Gün geçti, devran döndü; Müslümanlar, değerlerinden uzaklaşıp dünyaya kapıldıkça, Avrupa, Reform ve coğrafi keşiflerle rüzgârı lehine estirdi. Reformlar ve Fransız İhtilali, Avrupa'da kilisenin yıldırıcı baskısına karşı bir artıyken; demokrasi, milliyetçilik onlar için bir değerken bizler için özümüze ve kardeşliğimize bulaştırılan bir virüstü.
17. yüzyıla kadar, kadının insan olup olmadığı üzerine hararetli tartışmalar yaşarken ve bilimsel çalışmalarda "Dünya yuvarlaktır." türünden gerçekler, Engizisyon mahkemelerinde mahkûm edilirken Avrupa için 18. yüzyıldan itibaren eşitlik ve özgürlük arayışını çok görmemek lazım.
Avrupa, içinden sıyrıldığı ilkel vahşeti teknolojik imkânlarla medeni(!) vahşete dönüştürürken; Müslüman sinelerden çıkan yalaka ve işbirlikçi tipler, bunu bize çağdaşlık olarak tanıttılar. "Özgürlük orada var!" dediler, "Hak ve hukukun beşiği oralar!" diye propaganda yaptılar, nice zekâ pırıltısını nefse davetiye çıkaran kirliliklerle Avrupa'ya gönüllü kurban ettiler.
Hak, iman adına birileri çıkıp da "Kral, çıplak!" dediler ve ahlaksız gidişi deşifre ettiler; o zaman "hain, terörist!" ilan edilip ya darağaçlarında mazlumane sallandırıldı, ya sürgünden sürgüne gönderilip izole edildi. Yakın tarih bunun sayısız örnekleriyle doludur.
Avrupa'yı medeniyet beşiği, modernizm meydanı, özgürlük toprağı, insan hakları gözeticisi, adalet savunucusu ilan edenler şunu göremedi veya gördüğünü halkların görmesini menfaatleri uğruna istemedi ki,
Avrupa kendi kurulu düzenine dokunulmadıkça insanlara ekonomik ve sosyal güvence sağladı. Oysa hakikat böyle değildi!
2. Dünya Savaşı, Vietnam Savaşı, Irak ve Afganistan'ın işgali, Suriye felaketi, 15 Temmuz ihaneti, BOP ve benzeri projelerle Ortadoğu'ya menfaat amaçlı düzen vermeler, israil'e arka çıkıp onun kudurganlığını zalimce besleme...
Avrupa ve bir parça medeniyeti(!)nin dış versiyonunun ne kadar rezil, değersiz ve vahşi olduğunu gösteriyor.
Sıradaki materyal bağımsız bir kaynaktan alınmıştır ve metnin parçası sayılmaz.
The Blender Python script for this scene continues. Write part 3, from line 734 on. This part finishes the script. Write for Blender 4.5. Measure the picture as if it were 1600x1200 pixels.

AİHM, İnsan Hakları Evrensel Beyannamesi, Güvenlik Konseyi... Sadece bir kandırmaca.
Avrupa'nın insan hakları ve demokrasi havariliği bir ezberdi. Oysa onlar için hak, hukuk, adalet eşek arılarının delip geçtiği, bal arılarının ise takılıp kaldığı bir aldatmaca ağıydı.
İslami fobi/korku, bir halüsinasyon algısı içinde paranoyak tipler türetirken İslam aleyhtarı her girişimin kılıfı hazırdır. İslam ve İslam'ın kutsallarıyla alay eden hakaret ve karikatürler " fikir özgürlüğü" diye meşrulaştırılır.
Yabancı/İslam düşmanlığını tırmandıran kundaklama, öldürme eylemleri psikopat kişiler(!)e yıkılarak işin içinden çıkılır.
Sakallı erkekler ve çarşaflı kadınları, alaylı bakışlar ve tahrik edici hakaretlere maruz bırakan propagandalar realiteyi ifade olarak geçiştirilir.
Peçe yasağı, minare engeli, ezan hazımsızlığı... benzer yalanlarla doğallaştırılır.
Son örneğinin Hollanda'da yaşandığı Müslümanlara yönelik atlı itli saldırılar, tutuklamalara hukuki(!) kılıflar üretilir. Ve Avrupa hala gözümüzün içine bakıla bakıla bir parça medeniyet(!) diye yutturulur.